Addressing the ever-shrinking credibility of rock journalism since 2007. With a sasquatch.

Friday, January 1, 2010

Off the Shelf: Simon Schama's Power of Art


Schama and Serkis conduct a 'friendly' staring contest.

Simon Schama and Andy Serkis conduct another 'friendly' staring contest.

Artists are, in a long and time-honored fashion, pigeon-holed as dopes. They, and their profession, are regularly thought of in terms of wild cliches and then brushed off. The conception is: artists are lazy, effeminate, weak-willed, unstable, notoriously flaky and completely irresponsible. Artists are said to be idle geeks who spend their time sipping espresso while painting skewed unintelligible pictures of dandy lions in their aunt's basements. While this is a very entertaining picture - it's all a lie.

Traditional fabrications about art and artists are challenged in Simon Schama's ground-breaking documentary series The Power of Art - a series originally broadcast in the fall of 2006 on the BBC and brought to the US in 2007 by PBS.

Schama, who narrates the series in mixture of introspective analysis and dry humor, is a hard-nosed art professor who has taught at Harvard and Columbia University. As a widely respected expert in art, education and documentary film his opinion is to be comes from decades of study and practive. In the tradition of rough and tumble fellow Brit and ex-footballer Gordon Ramsey, Schama makes a strong case for the validity and vitality of his life's work: art and artists.


Van Gollum is all ears.

Andy Serkis as the world's most famous manic-depressive, Vincent Van Gogh.

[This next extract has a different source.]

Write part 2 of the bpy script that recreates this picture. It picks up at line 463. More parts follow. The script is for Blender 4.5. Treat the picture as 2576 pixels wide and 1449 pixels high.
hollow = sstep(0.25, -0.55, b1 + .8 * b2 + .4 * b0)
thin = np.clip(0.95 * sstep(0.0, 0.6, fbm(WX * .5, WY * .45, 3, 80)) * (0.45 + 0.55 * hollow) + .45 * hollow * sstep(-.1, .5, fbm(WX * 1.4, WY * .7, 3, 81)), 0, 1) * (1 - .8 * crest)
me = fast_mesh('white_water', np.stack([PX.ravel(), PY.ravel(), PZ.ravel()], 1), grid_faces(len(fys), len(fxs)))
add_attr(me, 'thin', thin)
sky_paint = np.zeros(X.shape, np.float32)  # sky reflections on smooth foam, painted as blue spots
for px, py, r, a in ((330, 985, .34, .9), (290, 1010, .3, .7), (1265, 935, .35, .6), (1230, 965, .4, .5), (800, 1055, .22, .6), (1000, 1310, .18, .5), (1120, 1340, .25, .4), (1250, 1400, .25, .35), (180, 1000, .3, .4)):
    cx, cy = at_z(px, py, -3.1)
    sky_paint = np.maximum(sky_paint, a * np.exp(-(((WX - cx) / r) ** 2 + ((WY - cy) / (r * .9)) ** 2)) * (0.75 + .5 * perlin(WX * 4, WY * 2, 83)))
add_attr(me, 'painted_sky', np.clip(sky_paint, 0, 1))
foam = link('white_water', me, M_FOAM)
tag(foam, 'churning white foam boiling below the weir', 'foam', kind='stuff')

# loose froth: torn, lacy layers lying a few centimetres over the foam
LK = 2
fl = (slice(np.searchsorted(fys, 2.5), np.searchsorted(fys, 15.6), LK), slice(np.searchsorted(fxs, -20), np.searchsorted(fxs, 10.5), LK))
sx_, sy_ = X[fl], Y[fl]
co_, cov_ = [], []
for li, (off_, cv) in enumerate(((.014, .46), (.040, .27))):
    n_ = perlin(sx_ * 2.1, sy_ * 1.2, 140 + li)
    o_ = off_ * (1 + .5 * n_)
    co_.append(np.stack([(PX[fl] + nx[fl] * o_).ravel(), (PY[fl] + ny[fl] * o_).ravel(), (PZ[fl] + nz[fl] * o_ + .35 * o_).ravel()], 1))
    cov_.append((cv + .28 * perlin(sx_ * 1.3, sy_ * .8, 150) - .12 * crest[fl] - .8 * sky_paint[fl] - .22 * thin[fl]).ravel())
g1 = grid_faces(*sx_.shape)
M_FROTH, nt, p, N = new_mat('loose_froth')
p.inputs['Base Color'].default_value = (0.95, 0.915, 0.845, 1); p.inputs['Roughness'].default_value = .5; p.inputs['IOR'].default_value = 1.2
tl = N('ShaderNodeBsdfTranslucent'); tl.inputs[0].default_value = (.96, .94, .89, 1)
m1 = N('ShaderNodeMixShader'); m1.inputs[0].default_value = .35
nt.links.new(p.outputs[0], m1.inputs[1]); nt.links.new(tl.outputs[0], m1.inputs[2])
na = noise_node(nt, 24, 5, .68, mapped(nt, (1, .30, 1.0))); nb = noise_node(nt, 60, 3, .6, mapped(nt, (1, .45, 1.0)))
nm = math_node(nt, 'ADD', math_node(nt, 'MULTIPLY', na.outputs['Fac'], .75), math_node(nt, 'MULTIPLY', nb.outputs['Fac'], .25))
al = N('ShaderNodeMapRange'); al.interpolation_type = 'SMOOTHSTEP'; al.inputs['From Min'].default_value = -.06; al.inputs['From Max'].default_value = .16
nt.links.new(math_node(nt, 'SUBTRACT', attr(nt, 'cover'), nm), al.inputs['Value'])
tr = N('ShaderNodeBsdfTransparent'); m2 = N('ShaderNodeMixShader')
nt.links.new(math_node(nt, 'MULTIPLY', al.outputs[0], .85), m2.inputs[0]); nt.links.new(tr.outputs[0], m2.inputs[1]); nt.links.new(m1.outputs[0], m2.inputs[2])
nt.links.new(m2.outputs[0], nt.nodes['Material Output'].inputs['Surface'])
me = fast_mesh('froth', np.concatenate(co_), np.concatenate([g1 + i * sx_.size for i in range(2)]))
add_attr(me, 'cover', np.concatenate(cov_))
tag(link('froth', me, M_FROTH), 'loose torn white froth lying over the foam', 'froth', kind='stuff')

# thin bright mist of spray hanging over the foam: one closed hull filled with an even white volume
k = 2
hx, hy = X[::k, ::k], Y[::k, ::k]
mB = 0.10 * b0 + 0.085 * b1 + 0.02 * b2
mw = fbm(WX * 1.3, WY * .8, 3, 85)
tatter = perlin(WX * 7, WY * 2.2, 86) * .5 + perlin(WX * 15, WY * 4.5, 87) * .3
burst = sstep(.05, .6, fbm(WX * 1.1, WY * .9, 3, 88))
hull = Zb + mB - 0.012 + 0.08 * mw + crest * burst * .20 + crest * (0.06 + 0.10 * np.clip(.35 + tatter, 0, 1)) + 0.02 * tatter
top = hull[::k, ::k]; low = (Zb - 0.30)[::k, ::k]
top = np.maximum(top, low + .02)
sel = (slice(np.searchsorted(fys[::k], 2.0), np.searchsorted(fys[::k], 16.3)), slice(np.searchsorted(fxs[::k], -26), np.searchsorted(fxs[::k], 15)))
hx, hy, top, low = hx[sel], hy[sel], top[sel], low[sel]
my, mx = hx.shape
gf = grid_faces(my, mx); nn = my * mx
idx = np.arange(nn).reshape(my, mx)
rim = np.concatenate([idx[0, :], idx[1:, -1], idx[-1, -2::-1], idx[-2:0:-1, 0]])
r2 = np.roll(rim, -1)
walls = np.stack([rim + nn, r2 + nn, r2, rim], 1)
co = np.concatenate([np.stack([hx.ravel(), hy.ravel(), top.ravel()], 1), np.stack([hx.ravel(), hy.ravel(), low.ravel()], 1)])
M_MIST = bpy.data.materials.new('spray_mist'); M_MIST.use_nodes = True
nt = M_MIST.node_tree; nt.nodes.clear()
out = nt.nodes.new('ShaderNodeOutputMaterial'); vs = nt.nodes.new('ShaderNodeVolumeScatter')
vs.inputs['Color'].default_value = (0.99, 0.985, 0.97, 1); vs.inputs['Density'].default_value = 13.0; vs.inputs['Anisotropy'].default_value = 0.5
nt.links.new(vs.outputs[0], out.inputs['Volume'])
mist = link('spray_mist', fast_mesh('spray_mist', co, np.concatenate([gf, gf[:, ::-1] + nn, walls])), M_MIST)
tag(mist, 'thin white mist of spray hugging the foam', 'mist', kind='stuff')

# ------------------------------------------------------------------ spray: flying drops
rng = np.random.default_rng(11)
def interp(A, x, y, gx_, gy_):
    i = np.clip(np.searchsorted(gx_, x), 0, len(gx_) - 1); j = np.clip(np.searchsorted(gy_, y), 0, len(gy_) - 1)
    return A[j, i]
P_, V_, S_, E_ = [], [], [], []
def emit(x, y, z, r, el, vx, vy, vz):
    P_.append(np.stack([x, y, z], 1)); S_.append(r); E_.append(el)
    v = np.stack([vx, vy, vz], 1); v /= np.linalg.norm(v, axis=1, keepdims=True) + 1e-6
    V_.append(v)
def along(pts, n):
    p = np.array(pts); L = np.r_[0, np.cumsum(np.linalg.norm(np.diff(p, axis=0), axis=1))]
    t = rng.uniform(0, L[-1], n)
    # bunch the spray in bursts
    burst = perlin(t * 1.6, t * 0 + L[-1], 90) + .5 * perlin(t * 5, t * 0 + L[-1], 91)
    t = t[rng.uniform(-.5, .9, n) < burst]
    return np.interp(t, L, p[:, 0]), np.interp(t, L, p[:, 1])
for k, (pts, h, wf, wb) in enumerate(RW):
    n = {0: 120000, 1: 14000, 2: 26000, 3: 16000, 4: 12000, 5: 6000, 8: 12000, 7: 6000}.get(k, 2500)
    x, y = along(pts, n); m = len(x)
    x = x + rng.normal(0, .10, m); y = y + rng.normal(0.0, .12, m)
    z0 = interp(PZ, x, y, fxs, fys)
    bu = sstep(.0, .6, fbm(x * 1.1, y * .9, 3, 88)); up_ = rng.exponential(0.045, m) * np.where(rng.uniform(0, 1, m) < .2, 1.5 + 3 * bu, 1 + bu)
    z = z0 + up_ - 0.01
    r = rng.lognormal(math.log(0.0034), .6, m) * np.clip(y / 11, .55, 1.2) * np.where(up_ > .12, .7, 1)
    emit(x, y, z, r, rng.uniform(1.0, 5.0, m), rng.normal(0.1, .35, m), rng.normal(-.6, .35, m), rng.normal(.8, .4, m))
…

Schama offers a stark and compelling insight into these subjects. He brings to life the horrible vison of the expert duelist and painter Michelango Carravagio. He explores the search for the transcendent in the life and painting in the manic-depressive episodes of Van Gogh. Schama confronts the ponderous and the inexplicable Francis Bacon. The series' tone is done in the clear, calculating tones of a cantankerous yet insightfull art professor who has taken great pains in preparing his slides into a visual lecture that paints art as a living thing that breathes through those who make it.